Quickly, before it goes out again

Aug 04, 2007 16:23

Woo hoo! I now have the 2-disc 300 DVD, and my mother was just now randomly at a bookstore ("Wait... I don't have this Clive Cussler book! How can this be? I MUST COMPLETE THE COLLECTION") and called and asked me if I wanted anything. This is like telling a drug addict that you're at the corner dealer and the next hit's on you, so I racked my brain for a moment and blurted out "Watchmen!" This, of course, meant sending her over into the dangerous, uncharted territory that is the Comics and Graphic Novels section, and the last I heard from her, she was ending the call so she could bring in uniformed backup. You'd think that Watchmen would be pretty easy to find, but maybe not. Oh--wait--she's just called me back, and she's said that the bookstore people have dug up a boxed set of some kind. Also, one of the guys working said, "Whoever you're getting for, he's really going to enjoy this." "Uh, it's a she." Insert the dropping of jaws, etc. I thought people were used to the idea of girls reading comics by now, but I guess not.

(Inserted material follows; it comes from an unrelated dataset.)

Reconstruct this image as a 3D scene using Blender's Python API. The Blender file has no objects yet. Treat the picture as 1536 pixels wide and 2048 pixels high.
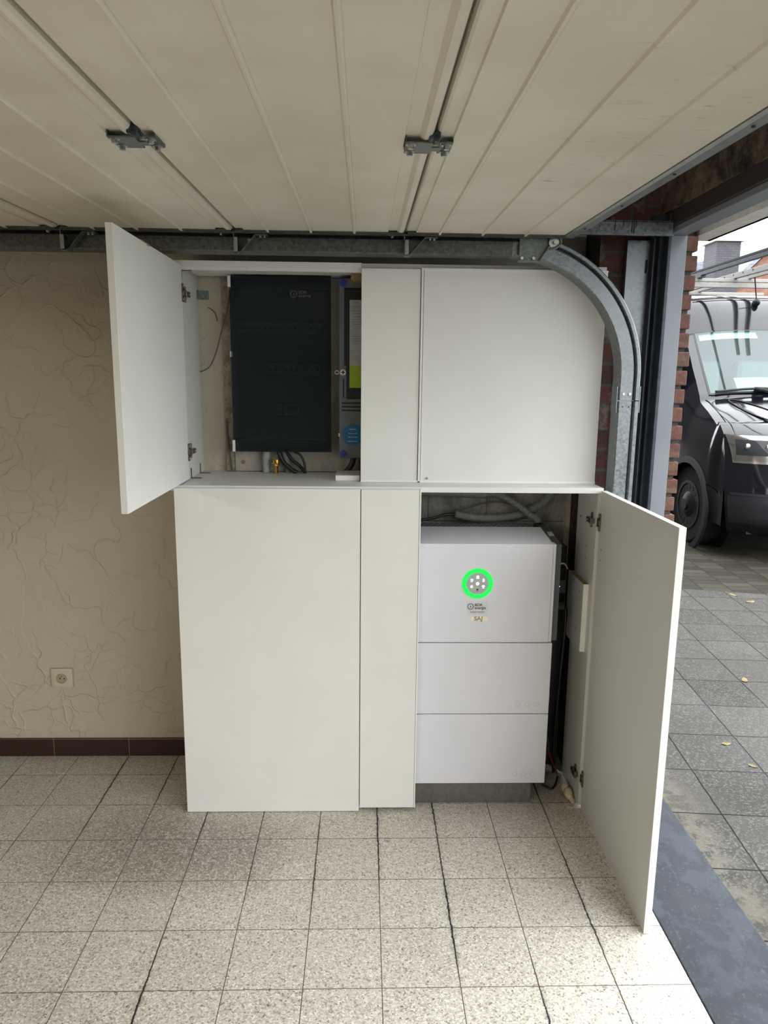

(ETA: Omg, it weights five pounds.)

Meanwhile, more writing, less swimming; I reread Stardust yesterday, and I have to say, I like what they did with the movie ( see Thursday night) even more now that I can compare it directly. The book is wonderful and bittersweet, but--for example--Gaiman glosses over several adventures Tristan and Yvaine have on the road (and I like that in the book), and a lot of the book is the pleasure of the language as opposed to the pleasure of the things actually happening. With a movie, a lot of the pleasure is in the visuals and the action (and I don't even mean the Stuff Blowed Up Good action; I mean the simple fact of people doing things), and "they did stuff but I'm not going to show you" doesn't really work in a movie. The very things that make books enjoyable often don't work onscreen--much the way that the things that make movies enjoyable often don't work in books, either (have you ever tried reading a blow-by-blow action scene?). So all in all, I'm pretty happy with what they cooked up for the movie.

While we're here: cleojones (who is not me) also saw an early screening. I'd say more, but the thunderstorm has my connection on the fritz.